Transcribe the data that follows precisely, omitting nothing.

· · · · · · ·

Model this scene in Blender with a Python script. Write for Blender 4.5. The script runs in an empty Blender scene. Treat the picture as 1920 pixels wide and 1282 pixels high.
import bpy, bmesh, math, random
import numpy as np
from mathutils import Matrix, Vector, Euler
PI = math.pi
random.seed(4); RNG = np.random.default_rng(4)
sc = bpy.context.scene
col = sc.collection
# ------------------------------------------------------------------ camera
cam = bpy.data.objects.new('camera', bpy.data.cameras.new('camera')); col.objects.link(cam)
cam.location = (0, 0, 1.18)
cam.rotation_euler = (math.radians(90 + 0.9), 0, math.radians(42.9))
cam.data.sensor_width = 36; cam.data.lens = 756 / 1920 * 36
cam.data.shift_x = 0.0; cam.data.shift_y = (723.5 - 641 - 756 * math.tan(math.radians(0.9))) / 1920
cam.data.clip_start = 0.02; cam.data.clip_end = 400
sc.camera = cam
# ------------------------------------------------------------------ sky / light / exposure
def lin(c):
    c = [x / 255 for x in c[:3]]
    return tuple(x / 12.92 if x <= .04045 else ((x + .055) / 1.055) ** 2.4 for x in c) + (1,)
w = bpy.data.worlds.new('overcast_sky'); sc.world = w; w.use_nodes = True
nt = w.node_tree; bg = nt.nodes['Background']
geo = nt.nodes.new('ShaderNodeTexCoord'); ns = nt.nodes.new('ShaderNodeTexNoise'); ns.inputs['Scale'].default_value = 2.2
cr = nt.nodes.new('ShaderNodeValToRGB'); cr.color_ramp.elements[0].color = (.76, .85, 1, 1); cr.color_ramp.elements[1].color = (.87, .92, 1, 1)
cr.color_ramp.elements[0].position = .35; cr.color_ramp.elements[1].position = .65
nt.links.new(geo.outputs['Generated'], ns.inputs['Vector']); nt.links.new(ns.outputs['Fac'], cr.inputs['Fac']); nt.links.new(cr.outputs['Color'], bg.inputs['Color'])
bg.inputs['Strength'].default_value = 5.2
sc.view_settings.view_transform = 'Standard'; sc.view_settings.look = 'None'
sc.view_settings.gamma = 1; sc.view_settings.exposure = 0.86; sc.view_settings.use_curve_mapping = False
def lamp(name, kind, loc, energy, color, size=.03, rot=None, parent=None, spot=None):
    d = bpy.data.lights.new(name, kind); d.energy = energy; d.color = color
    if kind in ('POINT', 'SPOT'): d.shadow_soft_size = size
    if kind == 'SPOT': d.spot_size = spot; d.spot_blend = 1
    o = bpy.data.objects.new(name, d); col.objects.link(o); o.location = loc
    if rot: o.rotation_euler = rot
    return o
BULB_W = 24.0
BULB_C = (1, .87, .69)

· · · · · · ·

◆ RIGHT ANSWER ◆
Model this scene in Blender with a Python script. Write for Blender 4.5. The script runs in an empty Blender scene. Treat the picture as 1920 pixels wide and 1282 pixels high.
import bpy, bmesh, math, random
import numpy as np
from mathutils import Matrix, Vector, Euler
PI = math.pi
random.seed(4); RNG = np.random.default_rng(4)
sc = bpy.context.scene
col = sc.collection
# ------------------------------------------------------------------ camera
cam = bpy.data.objects.new('camera', bpy.data.cameras.new('camera')); col.objects.link(cam)
cam.location = (0, 0, 1.18)
cam.rotation_euler = (math.radians(90 + 0.9), 0, math.radians(42.9))
cam.data.sensor_width = 36; cam.data.lens = 756 / 1920 * 36
cam.data.shift_x = 0.0; cam.data.shift_y = (723.5 - 641 - 756 * math.tan(math.radians(0.9))) / 1920
cam.data.clip_start = 0.02; cam.data.clip_end = 400
sc.camera = cam
# ------------------------------------------------------------------ sky / light / exposure
def lin(c):
    c = [x / 255 for x in c[:3]]
    return tuple(x / 12.92 if x <= .04045 else ((x + .055) / 1.055) ** 2.4 for x in c) + (1,)
w = bpy.data.worlds.new('overcast_sky'); sc.world = w; w.use_nodes = True
nt = w.node_tree; bg = nt.nodes['Background']
geo = nt.nodes.new('ShaderNodeTexCoord'); ns = nt.nodes.new('ShaderNodeTexNoise'); ns.inputs['Scale'].default_value = 2.2
cr = nt.nodes.new('ShaderNodeValToRGB'); cr.color_ramp.elements[0].color = (.76, .85, 1, 1); cr.color_ramp.elements[1].color = (.87, .92, 1, 1)
cr.color_ramp.elements[0].position = .35; cr.color_ramp.elements[1].position = .65
nt.links.new(geo.outputs['Generated'], ns.inputs['Vector']); nt.links.new(ns.outputs['Fac'], cr.inputs['Fac']); nt.links.new(cr.outputs['Color'], bg.inputs['Color'])
bg.inputs['Strength'].default_value = 5.2
sc.view_settings.view_transform = 'Standard'; sc.view_settings.look = 'None'
sc.view_settings.gamma = 1; sc.view_settings.exposure = 0.86; sc.view_settings.use_curve_mapping = False
def lamp(name, kind, loc, energy, color, size=.03, rot=None, parent=None, spot=None):
    d = bpy.data.lights.new(name, kind); d.energy = energy; d.color = color
    if kind in ('POINT', 'SPOT'): d.shadow_soft_size = size
    if kind == 'SPOT': d.spot_size = spot; d.spot_blend = 1
    o = bpy.data.objects.new(name, d); col.objects.link(o); o.location = loc
    if rot: o.rotation_euler = rot
    return o
BULB_W = 24.0
BULB_C = (1, .87, .69)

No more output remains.